According to U.S. Sen. Tom Coburn, R-Oklahoma, the omnibus spending bill includes:

• $40 million for a “National Bio- and Agro-defense Facility” sought by outgoing Sen. Sam Brownback of Kansas.

• $30 million for the “Interdisciplinary Science and Engineering Teaching and Research Corridor” at the University of Alabama, solicited by Sen. Richard Shelby, R-Alabama.

• $21 million for the “Yazoo Basin, Mississippi Delta Headwater Project” sought by both senators from Mississippi.

And that’s just the start of it. As analysts look deeper into this spending bill, they are sure to find other earmarks far more porky than the ones listed above.

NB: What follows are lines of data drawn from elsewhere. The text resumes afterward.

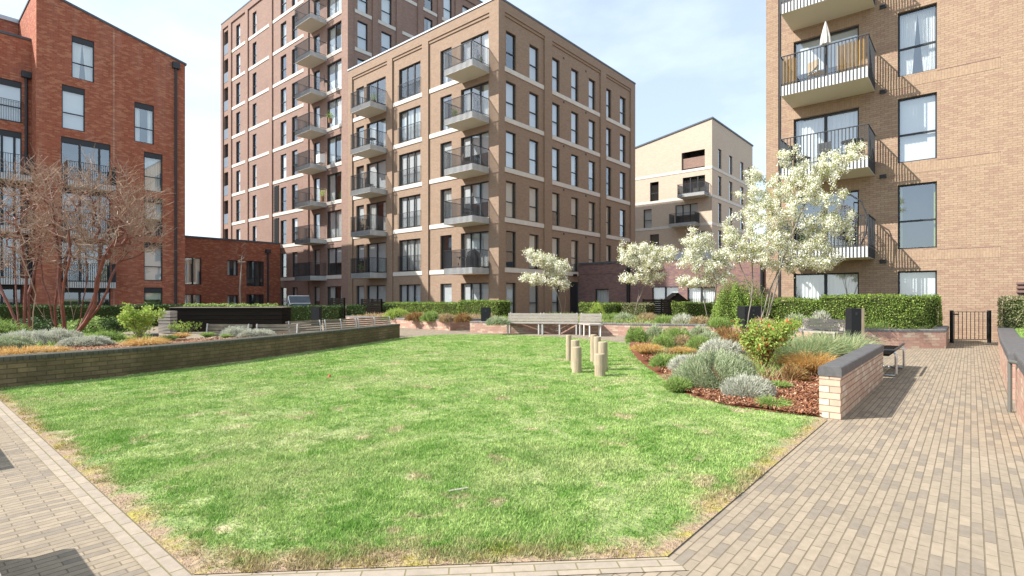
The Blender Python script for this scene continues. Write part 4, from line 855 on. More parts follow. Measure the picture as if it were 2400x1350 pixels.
def bare_tree(base, stems, blobs, t, n, label, seed):
    o = empty('bare_tree', base, label, 'tree'); A = crown_pts(blobs, t, n); NB, PR, RD, ends = skeleton(stems, A, pw=.46, tip=.0044, rmin=.0048, bend=.16, step=.13, zpen=1.0, rnd=random.Random(seed))
    # short straight side twigs on the outer branches
    thin = np.where((RD < .014) & (PR >= 0))[0]; pick = NPR.choice(thin, min(len(thin), int(n * 2.2))); B = NB[pick]; D = B - NB[PR[pick]]; D /= np.linalg.norm(D, axis=1)[:, None] + 1e-9
    D = D * .9 + rdir(len(pick)) * .5 + np.array([0, 0, .35]); D /= np.linalg.norm(D, axis=1)[:, None]; L = (.16 + .3 * NPR.random(len(pick)))[:, None]; T1 = B + D * L * .5 + NPR.normal(size=B.shape) * .012; T2 = T1 + D * L * .5 + NPR.normal(size=B.shape) * .02
    n0 = len(NB); k = len(pick); NB = np.concatenate([NB, T1, T2]); PR = np.concatenate([PR, pick, np.arange(n0, n0 + k)]); RD = np.concatenate([RD, np.full(k, .0044), np.full(k, .0036)])
    skel_mesh('trunk', NB, PR, RD, 'bark_red', o, .013, 'twig'); return o
T = 14.3
def S(*a, dt=0): return stem_px([(x, y, d + dt) for x, y, d in a], T)
bare_tree((*at(45, T), .4), [S((46, 785, 0), (38, 755, 0), (25, 725, 0), (10, 695, 0), (-10, 650, .1), (-30, 590, .2)), S((46, 785, .2), (42, 740, .3), (38, 700, .4), (36, 640, .5), (30, 580, .5)), S((57, 782, .1), (57, 740, .1), (58, 700, .1), (62, 655, .1), (55, 600, .1), (45, 540, .1)), S((70, 780, .2), (68, 740, .2), (66, 690, .2), (76, 660, .3), (90, 600, .4), (95, 540, .4)), S((76, 778, -.2), (78, 730, -.2), (84, 690, -.2), (70, 650, -.3), (50, 600, -.4))],
    [(30, 520, 80, 110), (90, 480, 60, 100), (-40, 560, 60, 90), (60, 420, 40, 60), (20, 620, 60, 40), (-90, 600, 50, 70), (85, 395, 20, 40)], T, 1000, 'leafless red barked tree with many stems, leftmost, cut by the left edge', 3)
bare_tree((*at(130, T), .4), [S((135, 775, .3), (122, 745, .3), (115, 700, .3), (100, 660, .3), (95, 600, .3), (110, 540, .3)), S((152, 782, 0), (148, 740, 0), (142, 700, 0), (137, 660, 0), (140, 610, 0), (132, 560, 0), (125, 500, 0)), S((130, 772, .4), (105, 745, .5), (85, 715, .5), (70, 690, .5), (55, 660, .6)), S((132, 775, .2), (128, 720, .1), (135, 670, .1), (150, 620, .1), (170, 560, .1)), S((152, 780, 0), (146, 715, -.3), (150, 660, -.4), (165, 600, -.5), (160, 540, -.6))],
    [(150, 500, 75, 100), (110, 560, 60, 60), (195, 520, 50, 80), (130, 420, 50, 40), (170, 610, 50, 35), (210, 440, 30, 40)], T, 1050, 'leafless red barked tree with many stems, middle of the three bare trees', 4)
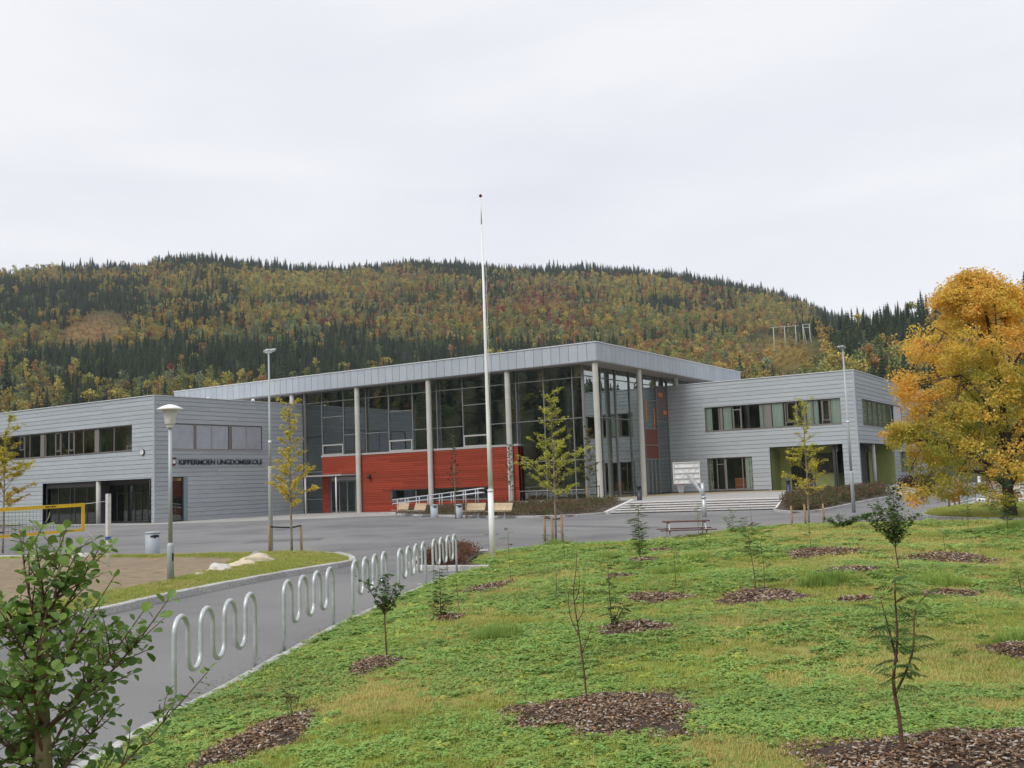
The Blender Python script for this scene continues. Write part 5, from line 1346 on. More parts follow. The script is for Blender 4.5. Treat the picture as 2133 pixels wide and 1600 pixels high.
# ---- alder in the lower left corner, leaves one by one
def alder():
    rg = random.Random(2); r2 = np.random.default_rng(2)
    base = Vector((29.86, -61.72, .1)); t = thing('alder_shrub', 'dark green leafy alder sapling close to the camera at the lower left', 'tree', tuple(base))
    ends = [(29.78, -61.78, 2.04), (30.01, -61.86, 1.98), (29.81, -61.64, 2.02), (30.04, -61.73, 1.95), (30.02, -61.62, 1.97), (30.32, -61.78, 1.88), (30.22, -61.59, 1.74), (30.13, -61.41, 1.76), (30.39, -61.45, 1.52), (30.01, -61.56, 1.40), (29.8, -61.86, 1.8), (29.97, -61.96, 1.58), (29.79, -61.81, 1.31), (29.71, -61.42, 1.6), (30.22, -61.95, 1.80), (29.39, -61.5, 1.65), (29.72, -61.92, 1.89), (29.57, -61.87, 1.62), (29.5, -61.6, 1.35), (29.6, -61.3, 1.5), (29.62, -61.95, 1.25), (29.65, -62.0, 1.05), (29.8, -62.05, 1.4), (29.55, -61.75, 1.5), (29.75, -61.5, 1.75), (29.95, -61.95, 1.78), (29.95, -61.5, 1.2), (29.7, -61.75, 1.15)]
    mb = MB(); mb2 = MB()
    tr = [(0, 0, -.2), (.0, -.01, .5), (.02, -.02, 1.1), (.03, -.04, 1.4), (.05, -.05, 1.62)]
    stem(mb, tr, .040, .016, 12)
    pos = []; ax = []; nr = []; sz = []
    for k, e in enumerate(ends):
        e = Vector(e)-base; dz = max(.35, min(1.55, e.z-.12-math.hypot(e.x, e.y)*.75)); s = dz/1.62
        b0 = Vector((.05*s, -.05*s, dz)); c = curve(b0, e, 8, rg.uniform(-.03, .05), .06, rg); stem(mb2, c, .0060, .0018, 6)
        L_ = (e-b0).length; subs = [(c, L_)]
        for q in range(int(3+L_*11)):
            tt = rg.uniform(.2, .85)*8; p = c[int(tt)]; d = (e-b0).normalized(); o = Vector((rg.uniform(-1, 1), rg.uniform(-1, 1), rg.uniform(-.2, .8))); ee = p+(d*.6+o).normalized()*rg.uniform(.07, .18)
            cc = curve(p, ee, 3, 0, .08, rg); stem(mb2, cc, .0035, .0015, 4); subs.append((cc, .15))
        for cc, l in subs:
            n = int(7+l*34) if l > .2 else rg.randint(5, 8); m = len(cc)-1
            for j in range(n):
                tt = min(.999, .12+.9*(j+rg.random())/n)*m; i = min(m-1, int(tt)); p = cc[i].lerp(cc[i+1], tt-i); d = (cc[i+1]-cc[i]).normalized()
                a = j*2.4+rg.random(); o = d.orthogonal(); o.rotate(Matrix.Rotation(a, 3, d))
                la = (d*.5+o*.9+Vector((0, 0, .05))).normalized(); pos.append(p+la*.008); ax.append(la); nr.append((rg.gauss(0, .35), rg.gauss(0, .35), 1.)); sz.append(rg.uniform(.020, .050))
            pos.append(cc[-1]); ax.append((cc[-1]-cc[-2]).normalized()); nr.append((rg.gauss(0, .6), rg.gauss(0, .6), .6)); sz.append(rg.uniform(.025, .045))
    n = len(pos); pos = np.array([tuple(p) for p in pos]); u = r2.random(n)
    col = hmix((.085, .165, .05), (.24, .36, .075), np.clip(u*.7+(pos[:, 2]-1.2)*.30, 0, 1))*r2.uniform(.8, 1.2, (n, 1))
    V, F, C = leaves_geo('ovate', pos, [tuple(a) for a in ax], nr, sz, col)
    mb.build('trunk', M['bark_alder'], t); mb2.build('branches', M['twig'], t)
    link('foliage', np_mesh('foliage', V, F, M['leaf_gloss'], col=C, smooth=True), t)
    # pale round catkin buds
    mb = MB()
    for i in range(0, n, 4):
        p = pos[i]+r2.normal(0, .006, 3)
        mb.tube([p-(0, 0, .004), p, p+(0, 0, .004)], [.001, .0042, .001], 5)
    bo = mb.build('buds', mat('pale bud', (.35, .38, .12), rough=.7), t); bo['kind'] = 'stuff'
alder()

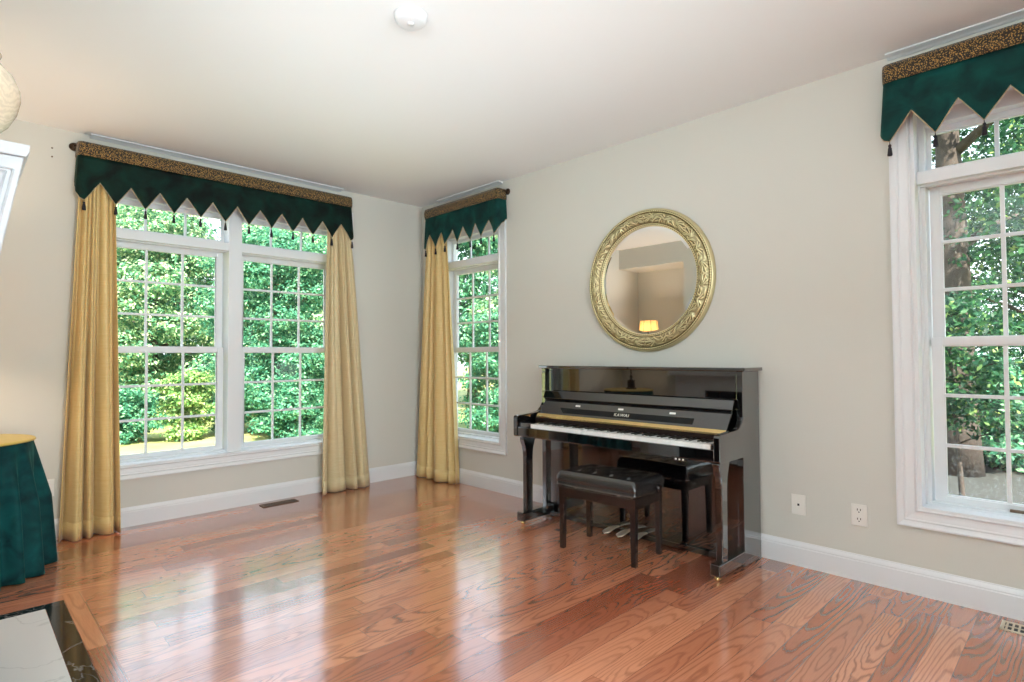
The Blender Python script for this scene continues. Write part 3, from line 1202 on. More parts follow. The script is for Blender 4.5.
for i in range(1, 52):
    # boundary i is between white key i-1 and i; keyboard starts on A
    if (i - 1) % 7 in (0, 2, 3, 5, 6) and i != 1:
        copy_part(bk, pi_, (kp * (i - 1), 0, 0))
# key blocks
for a, b in ((PX0 + 0.035, K0 - 0.001), (K1 + 0.001, PX1 - 0.035)):
    mb = MB()
    mb.box(a, b, -0.602, -0.44, 0.748, 0.805)
    mb.build('key_block', M['black'], pi_, bevel=0.005)
# arms with a curved top
ARM = [(-0.285, 0.692), (-0.612, 0.692), (-0.624, 0.702), (-0.624, 0.845), (-0.616, 0.858), (-0.602, 0.863), (-0.40, 0.871), (-0.365, 0.876), (-0.340, 0.886), (-0.318, 0.903), (-0.300, 0.925), (-0.286, 0.95)]
for a, b in ((PX0 - 0.008, PX0 + 0.036), (PX1 - 0.034, PX1 + 0.004)):
    mb = MB()
    mb.prism(ARM, 'X', a, b)
    mb.build('arm', M['black'], pi_, bevel=0.004)
# legs, toes, casters
LEG = [(-0.616, 0.692), (-0.614, 0.670), (-0.606, 0.645), (-0.592, 0.615), (-0.584, 0.580), (-0.581, 0.54), (-0.580, 0.10), (-0.512, 0.10), (-0.509, 0.54), (-0.502, 0.60), (-0.486, 0.65), (-0.470, 0.692)]
for a, b, t0, t1 in ((2.180, 2.226, 2.170, 2.240), (3.792, 3.838, 3.784, 3.846)):
    mb = MB()
    mb.prism(LEG, 'X', a, b)
    mb.build('leg', M['black'], pi_, bevel=0.006)
    mb = MB()
    mb.box(t0, t1, -0.640, -0.275, 0.034, 0.106)
    mb.build('toe_block', M['black'], pi_, bevel=0.006)
    mb = MB()
    xc = (t0 + t1) / 2
    mb.lathe((xc, -0.605, 0.019), [(0.0, -0.011), (0.017, -0.010), (0.0185, -0.004), (0.0185, 0.004), (0.017, 0.010), (0.0, 0.011)], 20, 'X')
    mb.tube([(xc, -0.605, 0.036), (xc, -0.605, 0.03)], 0.012, 12)
    mb.box(xc - 0.017, xc - 0.0125, -0.615, -0.595, 0.012, 0.036)
    mb.box(xc + 0.0125, xc + 0.017, -0.615, -0.595, 0.012, 0.036)
    o = mb.build('caster', M['brass'], pi_)
    o['label'] = 'small brass caster'
# pedals
for px in (2.865, 2.985, 3.105):
    mb = MB()
    rows = []
    for j in range(13):
        t = j / 12
        y = -0.245 - 0.185 * t
        w = 0.014 + 0.020 * (math.sin(PI * min(1, t * 0.62)) if t < 0.8 else math.sin(PI * 0.496) * math.sqrt(max(0.0, 1 - ((t - 0.8) / 0.2) ** 2)) + 0.0)
        if t == 1:
            w = 0.004
        z = 0.052 - 0.012 * t + 0.010 * math.sin(PI * t)
        ring = []
        for k in range(10):
            a = 2 * PI * k / 10
            ring.append((px + w * math.cos(a), y, z + 0.007 * math.sin(a)))
        rows.append(ring)
    mb.grid(rows, wrap=True)
    o = mb.build('pedal', M['pedal_brass'], pi_)
    o['label'] = 'polished brass pedal'
# small control plate with three buttons under the keyboard
mb = MB()
mb.box(3.535, 3.63, -0.616, -0.59, 0.680, 0.6995)
cp = mb.build('control_plate', M['satin_black'], pi_, bevel=0.004)
for i in range(3):
    mb = MB()
    mb.lathe((3.557 + i * 0.025, -0.616, 0.690), [(0.0, -0.004), (0.006, -0.003), (0.006, 0.002)], 14, 'Y')
    mb.build('button', M['ivory'], cp)

# ------------------------------------------------------------------ piano bench
bc, brz = (3.050, -0.614, 0), math.radians(3.4)
be = thing('piano_bench', 'dark wooden piano bench with a tufted black leather seat in front of the piano', 'bench', bc, brz)
BM = WM[be.name]


def bl(mb):
    mb.v = [tuple(BM @ Vector(p)) for p in mb.v]
    return mb


BW, BD = 0.300, 0.182
for sx_ in (-1, 1):
    for sy_ in (-1, 1):
        mb = MB()
        mb.frustum((sx_ * (BW - 0.019), sy_ * (BD - 0.019), 0.0), (0.0165, 0.0165), (sx_ * (BW - 0.021), sy_ * (BD - 0.021), 0.428), (0.021, 0.021))
        bl(mb).build('leg', M['bench_wood'], be, bevel=0.003)
for sy_ in (-1, 1):
    mb = MB()
    mb.box(-BW + 0.04, BW - 0.04, sy_ * (BD - 0.012) - 0.010, sy_ * (BD - 0.012) + 0.010, 0.362, 0.424)
    bl(mb).build('apron', M['bench_wood'], be, bevel=0.003)
for sx_ in (-1, 1):
    mb = MB()
    mb.box(sx_ * (BW - 0.012) - 0.010, sx_ * (BW - 0.012) + 0.010, -BD + 0.04, BD - 0.04, 0.362, 0.424)
    bl(mb).build('apron', M['bench_wood'], be, bevel=0.003)
mb = MB()
for sx_ in (-0.17, 0.17):
    mb.box(sx_ - 0.012, sx_ + 0.012, -BD + 0.02, BD - 0.02, 0.405, 0.446)
mb.box(-BW + 0.03, BW - 0.03, -BD + 0.03, -BD + 0.045, 0.426, 0.446)
mb.box(-BW + 0.03, BW - 0.03, BD - 0.045, BD - 0.03, 0.426, 0.446)
bl(mb).build('lift_mechanism', M['chrome'], be)
# cushion
mb = MB()
SW, SD = BW + 0.004, BD + 0.008
NX, NY = 96, 60
buttons = []
for j in range(3):
    for i in range(4 if j % 2 == 0 else 5):
        n_ = 4 if j % 2 == 0 else 5
        bxx = (-1 + 2 * (i + 0.5) / n_) * SW * 0.90 if n_ == 4 else (-1 + 2 * i / 4) * SW * 0.78
        buttons.append((bxx, (-0.58 + 0.58 * j) * SD))
segs = []
for a in range(len(buttons)):
    for b in range(a + 1, len(buttons)):
        if 0.5 * SD < abs(buttons[a][1] - buttons[b][1]) < 0.7 * SD and abs(buttons[a][0] - buttons[b][0]) < 0.115:
            segs.append((buttons[a], buttons[b]))


def cushion_h(x, y):
    h = 0.0
    for (bx_, by_) in buttons:
        d2 = (x - bx_) ** 2 + (y - by_) ** 2
        h -= 0.020 * math.exp(-d2 / 0.00055)
    m_ = 0.0
    for (p, q) in segs:
        vx, vy = q[0] - p[0], q[1] - p[1]
        t = max(0, min(1, ((x - p[0]) * vx + (y - p[1]) * vy) / (vx * vx + vy * vy)))
        d = math.hypot(x - p[0] - t * vx, y - p[1] - t * vy)
        m_ = max(m_, math.exp(-(d / 0.008) ** 2))
    return h - 0.008 * m_


rows = []
for j in range(NY + 1):
    row = []
    for i in range(NX + 1):
        x, y = SW * (-1 + 2 * i / NX), SD * (-1 + 2 * j / NY)
        ex, ey = min(1, (SW - abs(x)) / 0.022), min(1, (SD - abs(y)) / 0.022)
        rim = -0.016 * ((1 - ex) ** 2 + (1 - ey) ** 2)
        dome = 0.008 * (1 - (x / SW) ** 2) * (1 - (y / SD) ** 2)
        fade = min(1, (SW - abs(x)) / 0.04) * min(1, (SD - abs(y)) / 0.04)
        row.append((x, y, 0.538 + rim + dome + cushion_h(x, y) * fade))
    rows.append(row)
mb.grid(rows)
# sides
per = [rows[0][i] for i in range(NX + 1)] + [rows[j][NX] for j in range(1, NY + 1)] + [rows[NY][i] for i in range(NX - 1, -1, -1)] + [rows[j][0] for j in range(NY - 1, 0, -1)]
side = []
for z, o_ in ((None, 0), (0.510, 0.005), (0.475, 0.006), (0.452, 0.002), (0.446, -0.006)):
    if z is None:
        side.append(per)
    else:
        side.append([(p[0] + math.copysign(o_, p[0]) * (1 if abs(abs(p[0]) - SW) < 1e-4 else 0), p[1] + math.copysign(o_, p[1]) * (1 if abs(abs(p[1]) - SD) < 1e-4 else 0), z) for p in per])
mb.grid(side, wrap=True)
mb.add([(p[0], p[1], 0.446) for p in ((-SW, -SD), (SW, -SD), (SW, SD), (-SW, SD))], [(0, 3, 2, 1)])
seat = bl(mb).build('seat_cushion', M['leather'], be)
first = None
for (bx_, by_) in buttons:
    if first is None:
        mbb = MB()
        z_ = 0.525
        mbb.lathe((bx_, by_, z_), [(0.0, 0.005), (0.006, 0.0035), (0.009, 0.0), (0.009, -0.003)], 14)
        first = bl(mbb).build('tuft_button', M['leather'], seat)
        b0 = (bx_, by_)
    else:
        copy_part(first, seat, (bx_ - b0[0], by_ - b0[1], 0))
mb = MB()
mb.lathe((BW + 0.004, 0.075, 0.462), [(0.007, 0.0), (0.007, 0.018), (0.022, 0.020), (0.024, 0.027), (0.022, 0.036), (0.010, 0.040), (0.0, 0.040)], 20, 'X')
bl(mb).build('height_knob', M['bench_wood'], be)

# ------------------------------------------------------------------ round mirror
mc = (2.988, -0.002, 1.920)
mir = thing('round_mirror', 'large round mirror in an ornate antique gilt frame above the piano', 'mirror', mc)
mb = MB()
RI, RO = 0.418, 0.556
NA, NP = 720, 46
rows = []
prof_pts = []
for k in range(NP + 1):
    t = k / NP
    r = RI + (RO - RI) * t
    # inner lip, carved cove, outer roll
    if t < 0.08:
        h = 0.018 + 0.010 * math.sin(PI * t / 0.08)
    elif t < 0.16:
        h = 0.026 + 0.004 * math.sin(PI * (t - 0.08) / 0.08)
    elif t < 0.76:
        s = (t - 0.16) / 0.60
        h = 0.026 + 0.022 * math.sin(PI * s) ** 0.8
    elif t < 0.86:
        h = 0.030 + 0.010 * math.sin(PI * (t - 0.76) / 0.10)
    else:
        s = (t - 0.86) / 0.14
        h = 0.030 * math.sqrt(max(0, 1 - s * s)) + 0.004
    prof_pts.append((t, r, h))
# carved leaves and scrolls: one repeat of lobes, mirrored left and right, eight times round the ring
lobe_rng = random.Random(4)
LOBES = []
for k in range(26):
    LOBES.append((lobe_rng.uniform(-0.03, 0.39), lobe_rng.uniform(0.12, 0.88), lobe_rng.uniform(0, PI), lobe_rng.uniform(0.022, 0.050), lobe_rng.uniform(0.007, 0.013), lobe_rng.uniform(0.006, 0.013)))
for k in range(5):
    LOBES.append((0.06 + 0.012 * k, 0.5 + 0.16 * (k - 2), 0.6 - 0.3 * k, 0.045, 0.010, 0.013))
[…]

One thing they won’t find is authorization of levee work in Natomas that is essential to protect lives and property. The Sacramento region, to be sure, did receive more than $42 million in appropriations for flood control work already authorized by Congress, and it should be thankful for that. But because of Republican rules restricting use of “earmarks” in the House, Congress has yet to act on the authorization needed to continue the Natomas levee improvements.

The Republican restrictions on earmarks would be easier to swallow if the House enforced them uniformly. Yet that’s not the case. Just this month, Sen. Claire McCaskill, D-Mo., released a study that identified 115 earmarks in this year’s defense authorization bill worth $834 million. House Republicans sought 40 of these, and Democrats sought 75.